We will analyze movies and shows separately, since runtime structure and viewing behavior differ substantially between formats.

  1. For each dataset (movies and shows), split titles by available_globally (Yes vs. No)

  2. Normalize hours_viewed by months_since_release to correct for exposure time bias.

  3. Calculate summary statistics:

    • Mean, median, and maximum of normalized hours_viewed for globally vs. regionally available content
    • Distribution of views across both availability groups
  4. Create visualizations:

    • Side-by-side box plots comparing normalized_hours distributions for globally and regionally available titles (faceted by content type: movies vs. shows).
    • Scatter plots of views vs. runtime, colored by available_globally, to examine whether global availability is associated with higher popularity across runtime ranges.
  5. Identify high-performing regional content (titles where available_globally = No but normalized hours_viewed is exceptionally high)

  6. Retrieve content_type and genre metadata for these outliers via the OMDB API, and examine whether strong regional performance clusters around specific genres or formats.

  7. Estimate the marginal contribution of global availability using regression analysis: normalized_hours ~ available_globally + runtime + months_since_release

Separate regressions will be conducted for movies and shows. This allows us to estimate whether global availability independently predicts engagement after controlling for exposure time and content length.

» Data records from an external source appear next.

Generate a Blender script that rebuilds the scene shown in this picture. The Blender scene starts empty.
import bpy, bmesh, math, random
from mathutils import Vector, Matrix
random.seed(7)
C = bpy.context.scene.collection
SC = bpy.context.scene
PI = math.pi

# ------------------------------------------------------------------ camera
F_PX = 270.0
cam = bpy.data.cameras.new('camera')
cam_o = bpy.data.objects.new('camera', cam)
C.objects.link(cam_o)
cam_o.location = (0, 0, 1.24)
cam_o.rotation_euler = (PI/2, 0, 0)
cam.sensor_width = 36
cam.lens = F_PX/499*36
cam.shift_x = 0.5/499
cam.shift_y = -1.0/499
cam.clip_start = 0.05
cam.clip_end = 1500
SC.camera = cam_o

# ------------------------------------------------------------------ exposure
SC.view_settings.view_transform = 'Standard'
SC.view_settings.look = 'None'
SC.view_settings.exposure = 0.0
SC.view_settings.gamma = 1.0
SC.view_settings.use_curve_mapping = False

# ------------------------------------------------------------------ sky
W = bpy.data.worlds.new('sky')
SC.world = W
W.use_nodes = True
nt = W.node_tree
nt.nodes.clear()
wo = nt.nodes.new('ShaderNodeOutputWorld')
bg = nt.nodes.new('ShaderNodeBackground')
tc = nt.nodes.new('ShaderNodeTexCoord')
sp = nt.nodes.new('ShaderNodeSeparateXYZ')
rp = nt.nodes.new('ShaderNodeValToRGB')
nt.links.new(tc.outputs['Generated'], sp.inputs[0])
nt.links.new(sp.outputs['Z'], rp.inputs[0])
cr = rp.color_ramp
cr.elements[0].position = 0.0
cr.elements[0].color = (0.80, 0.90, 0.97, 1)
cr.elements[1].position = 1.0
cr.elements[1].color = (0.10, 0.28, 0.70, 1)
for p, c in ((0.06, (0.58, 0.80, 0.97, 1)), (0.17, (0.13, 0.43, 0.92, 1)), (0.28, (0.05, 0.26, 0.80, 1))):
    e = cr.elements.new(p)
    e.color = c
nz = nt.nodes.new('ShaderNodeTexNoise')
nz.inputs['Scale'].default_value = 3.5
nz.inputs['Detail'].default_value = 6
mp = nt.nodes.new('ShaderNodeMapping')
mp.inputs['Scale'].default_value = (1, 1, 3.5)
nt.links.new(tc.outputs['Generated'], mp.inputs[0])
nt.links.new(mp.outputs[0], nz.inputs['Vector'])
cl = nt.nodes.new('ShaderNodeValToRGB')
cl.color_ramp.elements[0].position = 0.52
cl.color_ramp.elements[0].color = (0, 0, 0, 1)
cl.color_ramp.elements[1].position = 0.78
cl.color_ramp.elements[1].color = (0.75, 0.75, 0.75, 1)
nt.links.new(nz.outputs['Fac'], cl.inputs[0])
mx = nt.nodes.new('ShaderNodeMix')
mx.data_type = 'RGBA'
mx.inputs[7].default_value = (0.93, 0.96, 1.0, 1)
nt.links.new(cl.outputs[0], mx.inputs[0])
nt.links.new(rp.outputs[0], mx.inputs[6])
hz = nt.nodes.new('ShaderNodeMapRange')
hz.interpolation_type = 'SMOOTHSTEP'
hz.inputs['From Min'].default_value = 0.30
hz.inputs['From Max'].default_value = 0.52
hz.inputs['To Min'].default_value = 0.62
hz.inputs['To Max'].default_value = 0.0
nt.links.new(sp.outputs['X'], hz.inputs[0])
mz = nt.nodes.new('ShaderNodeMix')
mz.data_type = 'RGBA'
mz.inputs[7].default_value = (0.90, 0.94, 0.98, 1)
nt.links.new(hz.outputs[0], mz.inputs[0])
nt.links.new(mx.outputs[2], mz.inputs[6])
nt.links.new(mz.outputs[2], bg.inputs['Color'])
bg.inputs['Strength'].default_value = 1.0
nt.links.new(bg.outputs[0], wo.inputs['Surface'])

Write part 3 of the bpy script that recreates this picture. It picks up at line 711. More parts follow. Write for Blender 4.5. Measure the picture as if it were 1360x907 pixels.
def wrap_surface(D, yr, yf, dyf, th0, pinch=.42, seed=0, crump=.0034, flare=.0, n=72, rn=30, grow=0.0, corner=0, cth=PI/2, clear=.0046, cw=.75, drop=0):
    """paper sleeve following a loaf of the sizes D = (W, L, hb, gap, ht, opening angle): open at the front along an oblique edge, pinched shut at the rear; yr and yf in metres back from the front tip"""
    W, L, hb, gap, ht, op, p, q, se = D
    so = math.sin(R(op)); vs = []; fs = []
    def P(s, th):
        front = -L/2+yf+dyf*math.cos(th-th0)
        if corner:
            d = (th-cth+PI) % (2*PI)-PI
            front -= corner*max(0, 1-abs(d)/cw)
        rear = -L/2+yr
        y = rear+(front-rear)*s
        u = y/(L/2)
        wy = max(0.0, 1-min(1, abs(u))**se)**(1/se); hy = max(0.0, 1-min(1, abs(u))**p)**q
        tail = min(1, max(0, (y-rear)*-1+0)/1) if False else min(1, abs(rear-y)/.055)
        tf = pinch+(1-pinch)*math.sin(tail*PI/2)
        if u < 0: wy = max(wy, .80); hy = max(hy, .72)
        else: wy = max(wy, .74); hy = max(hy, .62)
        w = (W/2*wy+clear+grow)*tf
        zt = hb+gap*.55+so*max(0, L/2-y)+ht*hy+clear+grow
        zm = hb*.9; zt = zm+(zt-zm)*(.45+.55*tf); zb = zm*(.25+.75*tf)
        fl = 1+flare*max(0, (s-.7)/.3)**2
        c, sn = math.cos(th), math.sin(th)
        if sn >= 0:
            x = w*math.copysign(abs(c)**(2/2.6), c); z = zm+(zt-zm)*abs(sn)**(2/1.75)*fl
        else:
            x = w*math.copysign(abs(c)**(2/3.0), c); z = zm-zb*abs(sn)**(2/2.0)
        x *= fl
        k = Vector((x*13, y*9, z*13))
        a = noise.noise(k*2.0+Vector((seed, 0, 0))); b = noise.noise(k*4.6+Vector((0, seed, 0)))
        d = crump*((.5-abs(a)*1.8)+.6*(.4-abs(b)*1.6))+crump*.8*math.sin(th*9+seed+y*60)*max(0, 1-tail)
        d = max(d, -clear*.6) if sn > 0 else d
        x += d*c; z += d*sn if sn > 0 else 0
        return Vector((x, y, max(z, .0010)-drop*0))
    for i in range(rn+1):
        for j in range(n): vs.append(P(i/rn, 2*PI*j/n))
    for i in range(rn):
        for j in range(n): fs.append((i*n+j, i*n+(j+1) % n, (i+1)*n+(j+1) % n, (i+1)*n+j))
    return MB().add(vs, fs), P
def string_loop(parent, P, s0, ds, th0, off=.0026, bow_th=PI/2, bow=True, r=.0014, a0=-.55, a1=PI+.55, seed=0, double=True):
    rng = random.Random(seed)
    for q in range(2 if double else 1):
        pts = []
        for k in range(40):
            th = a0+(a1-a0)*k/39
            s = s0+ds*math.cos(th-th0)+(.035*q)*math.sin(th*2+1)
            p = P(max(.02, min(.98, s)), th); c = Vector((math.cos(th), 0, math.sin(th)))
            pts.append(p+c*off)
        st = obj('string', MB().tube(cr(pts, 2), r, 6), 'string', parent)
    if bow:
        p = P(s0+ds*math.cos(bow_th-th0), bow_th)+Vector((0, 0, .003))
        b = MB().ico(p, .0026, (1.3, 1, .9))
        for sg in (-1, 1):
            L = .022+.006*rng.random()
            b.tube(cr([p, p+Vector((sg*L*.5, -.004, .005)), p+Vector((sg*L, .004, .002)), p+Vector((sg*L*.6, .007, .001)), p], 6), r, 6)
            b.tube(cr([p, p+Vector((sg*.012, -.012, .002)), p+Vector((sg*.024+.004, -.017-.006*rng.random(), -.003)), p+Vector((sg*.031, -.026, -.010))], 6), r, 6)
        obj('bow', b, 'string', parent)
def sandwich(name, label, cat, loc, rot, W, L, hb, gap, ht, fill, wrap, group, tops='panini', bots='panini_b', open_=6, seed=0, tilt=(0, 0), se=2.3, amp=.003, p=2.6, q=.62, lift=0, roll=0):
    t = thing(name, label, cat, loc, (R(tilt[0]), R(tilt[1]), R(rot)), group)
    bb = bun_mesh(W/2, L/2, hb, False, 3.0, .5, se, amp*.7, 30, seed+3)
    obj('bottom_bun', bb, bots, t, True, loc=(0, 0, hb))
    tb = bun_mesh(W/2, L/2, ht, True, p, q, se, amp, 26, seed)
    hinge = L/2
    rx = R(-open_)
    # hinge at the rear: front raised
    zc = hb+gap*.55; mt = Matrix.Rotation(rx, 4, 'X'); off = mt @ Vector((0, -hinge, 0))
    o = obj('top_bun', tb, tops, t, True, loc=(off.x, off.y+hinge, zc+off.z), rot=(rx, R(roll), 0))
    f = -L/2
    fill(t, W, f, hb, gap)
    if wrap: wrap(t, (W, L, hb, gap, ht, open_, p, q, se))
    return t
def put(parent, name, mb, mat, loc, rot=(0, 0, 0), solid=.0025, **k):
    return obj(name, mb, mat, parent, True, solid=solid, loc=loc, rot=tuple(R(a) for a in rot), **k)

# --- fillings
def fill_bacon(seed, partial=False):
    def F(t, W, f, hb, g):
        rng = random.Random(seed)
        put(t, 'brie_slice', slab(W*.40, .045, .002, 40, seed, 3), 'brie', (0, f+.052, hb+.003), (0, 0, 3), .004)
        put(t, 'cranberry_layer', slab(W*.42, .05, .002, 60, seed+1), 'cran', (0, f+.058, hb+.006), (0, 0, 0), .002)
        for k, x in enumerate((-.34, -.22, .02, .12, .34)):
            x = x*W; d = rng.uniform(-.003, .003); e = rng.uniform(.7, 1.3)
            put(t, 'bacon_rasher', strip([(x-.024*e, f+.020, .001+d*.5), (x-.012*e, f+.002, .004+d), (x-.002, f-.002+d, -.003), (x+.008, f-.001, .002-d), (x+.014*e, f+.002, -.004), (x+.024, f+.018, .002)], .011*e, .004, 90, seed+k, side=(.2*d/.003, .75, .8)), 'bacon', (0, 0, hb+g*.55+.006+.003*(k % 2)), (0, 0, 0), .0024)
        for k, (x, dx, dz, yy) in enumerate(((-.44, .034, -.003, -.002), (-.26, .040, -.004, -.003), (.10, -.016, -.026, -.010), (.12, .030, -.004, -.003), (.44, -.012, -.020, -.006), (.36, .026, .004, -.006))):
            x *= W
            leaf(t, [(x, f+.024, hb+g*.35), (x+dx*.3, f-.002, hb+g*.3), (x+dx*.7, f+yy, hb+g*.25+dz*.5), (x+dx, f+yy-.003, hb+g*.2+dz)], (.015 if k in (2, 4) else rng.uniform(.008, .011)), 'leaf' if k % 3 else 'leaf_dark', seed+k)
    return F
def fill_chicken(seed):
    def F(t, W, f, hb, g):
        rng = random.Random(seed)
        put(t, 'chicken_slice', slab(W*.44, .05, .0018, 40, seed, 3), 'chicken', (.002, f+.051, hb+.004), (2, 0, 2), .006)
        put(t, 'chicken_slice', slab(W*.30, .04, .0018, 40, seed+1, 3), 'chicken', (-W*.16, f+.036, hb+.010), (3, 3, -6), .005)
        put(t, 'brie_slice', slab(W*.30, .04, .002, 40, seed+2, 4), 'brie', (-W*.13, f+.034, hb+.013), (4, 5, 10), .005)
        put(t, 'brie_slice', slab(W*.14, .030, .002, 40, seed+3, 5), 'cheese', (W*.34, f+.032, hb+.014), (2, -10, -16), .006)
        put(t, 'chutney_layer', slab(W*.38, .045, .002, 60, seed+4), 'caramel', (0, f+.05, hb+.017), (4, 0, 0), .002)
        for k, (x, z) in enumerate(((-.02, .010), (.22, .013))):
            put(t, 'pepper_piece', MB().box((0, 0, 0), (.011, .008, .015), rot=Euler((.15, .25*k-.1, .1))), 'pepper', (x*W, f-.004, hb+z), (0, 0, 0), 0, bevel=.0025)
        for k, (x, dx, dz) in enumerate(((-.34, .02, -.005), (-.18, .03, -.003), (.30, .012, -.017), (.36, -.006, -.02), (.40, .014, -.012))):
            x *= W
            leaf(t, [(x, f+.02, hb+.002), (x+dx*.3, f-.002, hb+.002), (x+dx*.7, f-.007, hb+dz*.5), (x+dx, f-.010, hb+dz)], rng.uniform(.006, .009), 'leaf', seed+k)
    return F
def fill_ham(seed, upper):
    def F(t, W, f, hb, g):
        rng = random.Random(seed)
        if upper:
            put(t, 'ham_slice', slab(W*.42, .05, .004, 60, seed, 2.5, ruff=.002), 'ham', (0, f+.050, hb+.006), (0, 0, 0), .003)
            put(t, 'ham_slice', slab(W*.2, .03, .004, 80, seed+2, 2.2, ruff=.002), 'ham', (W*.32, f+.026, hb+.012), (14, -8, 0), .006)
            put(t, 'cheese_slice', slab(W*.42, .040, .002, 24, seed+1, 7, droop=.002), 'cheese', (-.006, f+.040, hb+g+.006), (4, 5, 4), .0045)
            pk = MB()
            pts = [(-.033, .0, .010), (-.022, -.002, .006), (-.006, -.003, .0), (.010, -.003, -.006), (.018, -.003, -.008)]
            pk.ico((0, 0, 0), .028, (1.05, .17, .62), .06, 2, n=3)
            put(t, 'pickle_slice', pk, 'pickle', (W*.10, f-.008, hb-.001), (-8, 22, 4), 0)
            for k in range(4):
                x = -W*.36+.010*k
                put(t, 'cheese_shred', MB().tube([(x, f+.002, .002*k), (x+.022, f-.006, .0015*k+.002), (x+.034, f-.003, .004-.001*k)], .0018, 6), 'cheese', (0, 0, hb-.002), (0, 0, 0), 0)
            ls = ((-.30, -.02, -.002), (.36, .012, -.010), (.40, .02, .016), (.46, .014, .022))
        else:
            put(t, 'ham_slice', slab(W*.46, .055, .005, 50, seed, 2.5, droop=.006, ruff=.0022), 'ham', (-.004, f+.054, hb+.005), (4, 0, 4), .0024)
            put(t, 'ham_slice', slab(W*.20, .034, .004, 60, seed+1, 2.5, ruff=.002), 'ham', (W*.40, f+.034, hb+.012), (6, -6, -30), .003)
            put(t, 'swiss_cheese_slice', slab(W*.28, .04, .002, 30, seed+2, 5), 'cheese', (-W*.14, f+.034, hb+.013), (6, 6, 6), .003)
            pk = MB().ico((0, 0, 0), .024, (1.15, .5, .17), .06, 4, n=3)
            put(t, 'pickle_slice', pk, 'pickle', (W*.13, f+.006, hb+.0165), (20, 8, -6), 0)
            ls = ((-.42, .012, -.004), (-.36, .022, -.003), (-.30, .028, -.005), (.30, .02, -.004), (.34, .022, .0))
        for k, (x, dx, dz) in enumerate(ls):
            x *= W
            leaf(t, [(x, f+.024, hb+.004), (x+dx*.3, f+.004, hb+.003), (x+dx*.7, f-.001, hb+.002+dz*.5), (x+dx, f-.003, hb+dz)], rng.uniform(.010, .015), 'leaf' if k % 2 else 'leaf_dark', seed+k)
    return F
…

External data: - If extension analysis is conducted, we will query the OMDB API using title name and release year to retrieve standardized genre and format metadata for identified regional outliers. This avoids manual string matching and improves reliability. All other variables are derived directly from the existing dataset. The split between globally and regionally available titles is sufficiently balanced to support meaningful comparisons without additional sampling or supplementary data.